E não para por aí: (5) dadas as posições sensíveis do prédio e do telhado, por qual razão o próprio serviço secreto não posicionou, naquele local, quaisquer das suas equipes de observadores e atiradores?; (6) além disso, como a segurança não detectou a ameaça durante todo esse tempo, desde a entrada no prédio até o posicionamento para o tiro, especialmente quando há relatos de que pessoas comuns avisaram os policiais de que havia alguém estranho portando uma arma no telhado?; (7) por que o comando da operação de segurança não ordenou a neutralização do atirador antes do atentado, uma vez que o mantinha sob observação há vários minutos antes do disparo? (8) e é possível, de fato, que o serviço secreto — assim como as demais agências envolvidas na operação — tenha cometido uma sequência de falhas tão primárias e graves?

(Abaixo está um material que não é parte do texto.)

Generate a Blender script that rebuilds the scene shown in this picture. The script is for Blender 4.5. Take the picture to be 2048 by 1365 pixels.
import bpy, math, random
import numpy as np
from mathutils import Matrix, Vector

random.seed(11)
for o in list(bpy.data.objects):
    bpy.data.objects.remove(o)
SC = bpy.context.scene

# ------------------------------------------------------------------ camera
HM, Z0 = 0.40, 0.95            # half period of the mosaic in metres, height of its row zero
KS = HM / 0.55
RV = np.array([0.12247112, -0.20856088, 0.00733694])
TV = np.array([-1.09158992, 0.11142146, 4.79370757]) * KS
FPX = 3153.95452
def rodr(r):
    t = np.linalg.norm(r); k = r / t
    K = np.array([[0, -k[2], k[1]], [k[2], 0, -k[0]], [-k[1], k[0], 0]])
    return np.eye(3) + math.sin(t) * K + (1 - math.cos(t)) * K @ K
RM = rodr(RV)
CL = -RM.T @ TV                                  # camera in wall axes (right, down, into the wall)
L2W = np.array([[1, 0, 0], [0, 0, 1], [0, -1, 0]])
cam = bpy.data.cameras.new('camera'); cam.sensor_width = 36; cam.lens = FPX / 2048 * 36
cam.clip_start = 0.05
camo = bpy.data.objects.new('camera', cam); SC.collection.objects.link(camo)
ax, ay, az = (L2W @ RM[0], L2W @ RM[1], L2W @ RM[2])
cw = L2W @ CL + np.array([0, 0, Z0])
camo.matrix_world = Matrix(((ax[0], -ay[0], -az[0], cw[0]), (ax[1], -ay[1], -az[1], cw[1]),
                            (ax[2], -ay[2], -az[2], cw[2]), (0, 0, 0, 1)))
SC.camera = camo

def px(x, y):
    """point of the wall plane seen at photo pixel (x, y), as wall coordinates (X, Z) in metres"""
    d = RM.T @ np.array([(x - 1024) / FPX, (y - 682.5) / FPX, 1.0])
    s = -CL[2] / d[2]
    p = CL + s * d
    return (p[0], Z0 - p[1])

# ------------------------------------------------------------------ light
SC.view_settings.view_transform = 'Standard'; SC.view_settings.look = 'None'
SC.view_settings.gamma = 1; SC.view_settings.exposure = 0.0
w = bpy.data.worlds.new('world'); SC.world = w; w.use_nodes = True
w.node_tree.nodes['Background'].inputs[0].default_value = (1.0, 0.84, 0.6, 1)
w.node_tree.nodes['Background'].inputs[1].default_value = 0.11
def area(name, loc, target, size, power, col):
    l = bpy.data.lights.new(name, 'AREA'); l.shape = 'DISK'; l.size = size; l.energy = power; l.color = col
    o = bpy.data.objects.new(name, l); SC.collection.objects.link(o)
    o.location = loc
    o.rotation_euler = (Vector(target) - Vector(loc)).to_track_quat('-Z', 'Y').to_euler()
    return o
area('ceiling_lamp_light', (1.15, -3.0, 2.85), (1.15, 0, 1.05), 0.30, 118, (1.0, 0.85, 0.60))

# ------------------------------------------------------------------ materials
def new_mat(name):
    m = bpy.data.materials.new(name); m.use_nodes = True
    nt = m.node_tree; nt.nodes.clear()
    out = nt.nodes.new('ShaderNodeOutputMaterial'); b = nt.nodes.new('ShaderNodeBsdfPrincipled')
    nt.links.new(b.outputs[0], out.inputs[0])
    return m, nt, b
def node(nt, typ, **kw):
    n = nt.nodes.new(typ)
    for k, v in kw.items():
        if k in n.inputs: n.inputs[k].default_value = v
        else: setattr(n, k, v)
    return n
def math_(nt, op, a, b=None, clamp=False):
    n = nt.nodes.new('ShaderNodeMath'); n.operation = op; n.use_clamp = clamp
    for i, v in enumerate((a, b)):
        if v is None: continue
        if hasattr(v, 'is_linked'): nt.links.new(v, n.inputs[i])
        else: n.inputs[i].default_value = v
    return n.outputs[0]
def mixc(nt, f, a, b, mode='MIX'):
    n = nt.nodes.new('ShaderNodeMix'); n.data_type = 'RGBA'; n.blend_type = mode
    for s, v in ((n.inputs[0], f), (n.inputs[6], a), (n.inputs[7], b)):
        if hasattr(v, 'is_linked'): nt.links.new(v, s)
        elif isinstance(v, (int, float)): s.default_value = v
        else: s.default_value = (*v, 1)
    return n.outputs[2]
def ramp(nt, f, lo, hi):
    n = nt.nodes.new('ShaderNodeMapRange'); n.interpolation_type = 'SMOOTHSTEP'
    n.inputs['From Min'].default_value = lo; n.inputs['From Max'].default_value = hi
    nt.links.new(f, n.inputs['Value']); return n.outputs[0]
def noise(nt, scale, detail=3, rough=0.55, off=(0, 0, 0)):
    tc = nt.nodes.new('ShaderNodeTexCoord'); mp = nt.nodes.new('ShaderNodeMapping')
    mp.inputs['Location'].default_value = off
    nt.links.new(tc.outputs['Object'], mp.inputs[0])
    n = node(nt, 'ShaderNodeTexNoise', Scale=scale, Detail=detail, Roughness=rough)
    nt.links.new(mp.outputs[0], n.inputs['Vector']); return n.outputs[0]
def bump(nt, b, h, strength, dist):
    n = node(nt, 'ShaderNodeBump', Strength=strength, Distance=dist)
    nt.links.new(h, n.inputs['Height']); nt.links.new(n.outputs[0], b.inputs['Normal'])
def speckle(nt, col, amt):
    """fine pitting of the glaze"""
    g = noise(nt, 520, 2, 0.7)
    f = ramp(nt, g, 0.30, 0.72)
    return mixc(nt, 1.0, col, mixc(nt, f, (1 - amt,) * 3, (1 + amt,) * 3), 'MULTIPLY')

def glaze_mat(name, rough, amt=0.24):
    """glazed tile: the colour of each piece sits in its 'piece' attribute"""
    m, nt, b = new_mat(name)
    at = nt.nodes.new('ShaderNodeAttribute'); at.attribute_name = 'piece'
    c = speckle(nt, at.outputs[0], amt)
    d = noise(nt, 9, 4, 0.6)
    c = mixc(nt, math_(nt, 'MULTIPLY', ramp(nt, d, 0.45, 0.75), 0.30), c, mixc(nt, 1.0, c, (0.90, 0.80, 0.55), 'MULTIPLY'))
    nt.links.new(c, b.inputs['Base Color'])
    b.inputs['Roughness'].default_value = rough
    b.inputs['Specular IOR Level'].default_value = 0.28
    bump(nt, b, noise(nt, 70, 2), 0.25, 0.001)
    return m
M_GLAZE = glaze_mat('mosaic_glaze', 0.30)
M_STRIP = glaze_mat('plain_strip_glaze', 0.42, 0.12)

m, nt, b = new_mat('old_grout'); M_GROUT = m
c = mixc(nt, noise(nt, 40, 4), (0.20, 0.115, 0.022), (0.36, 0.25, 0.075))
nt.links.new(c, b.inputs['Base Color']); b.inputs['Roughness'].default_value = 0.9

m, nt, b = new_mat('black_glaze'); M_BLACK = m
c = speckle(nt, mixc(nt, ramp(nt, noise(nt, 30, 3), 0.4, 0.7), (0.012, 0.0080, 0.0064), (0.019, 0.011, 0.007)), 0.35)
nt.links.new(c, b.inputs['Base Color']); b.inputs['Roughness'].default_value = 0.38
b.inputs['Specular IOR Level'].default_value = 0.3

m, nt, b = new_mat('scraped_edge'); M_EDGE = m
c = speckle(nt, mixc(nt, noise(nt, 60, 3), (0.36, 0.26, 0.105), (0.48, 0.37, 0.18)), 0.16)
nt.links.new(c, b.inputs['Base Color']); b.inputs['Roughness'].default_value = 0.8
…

Agora, vamos às hipóteses (só há duas plausíveis): ou as agências responsáveis pela segurança do ex-presidente exibiram um festival de incompetência, ou houve algum tipo de complô para assassinar o candidato. Cada uma dessas hipóteses tem várias possibilidades, com graus variáveis de plausibilidade. O que parece mais verossímil é que tenha sido um inside job envolvendo uma disputa interna no âmbito do deep state, opondo os interesses do grupo que está no poder atualmente e o grupo que voltará ao poder, com Donald Trump. Frente à débil condição de Joe Biden — plenamente escancarada —, não há nada que separe o ex-presidente do seu retorno triunfal à Casa Branca. Logo, há motivação, oportunidade e um farto histórico de conspirações e conluios envolvendo as esferas do “Estado profundo” estadunidense, cujo exemplo mais notório é o assassinato de John Kennedy. Obviamente, tudo ainda é inconclusivo, e novos fatos podem mudar os níveis de plausibilidade das hipóteses sugeridas. O fato é que a violência sempre esteve na raiz da política dos Estados Unidos, seja contra outras nações, seja de grupos políticos do país entre si. Basta observar que a tentativa de assassinato de Trump foi o nono atentado contra um presidente/ex-presidente por lá.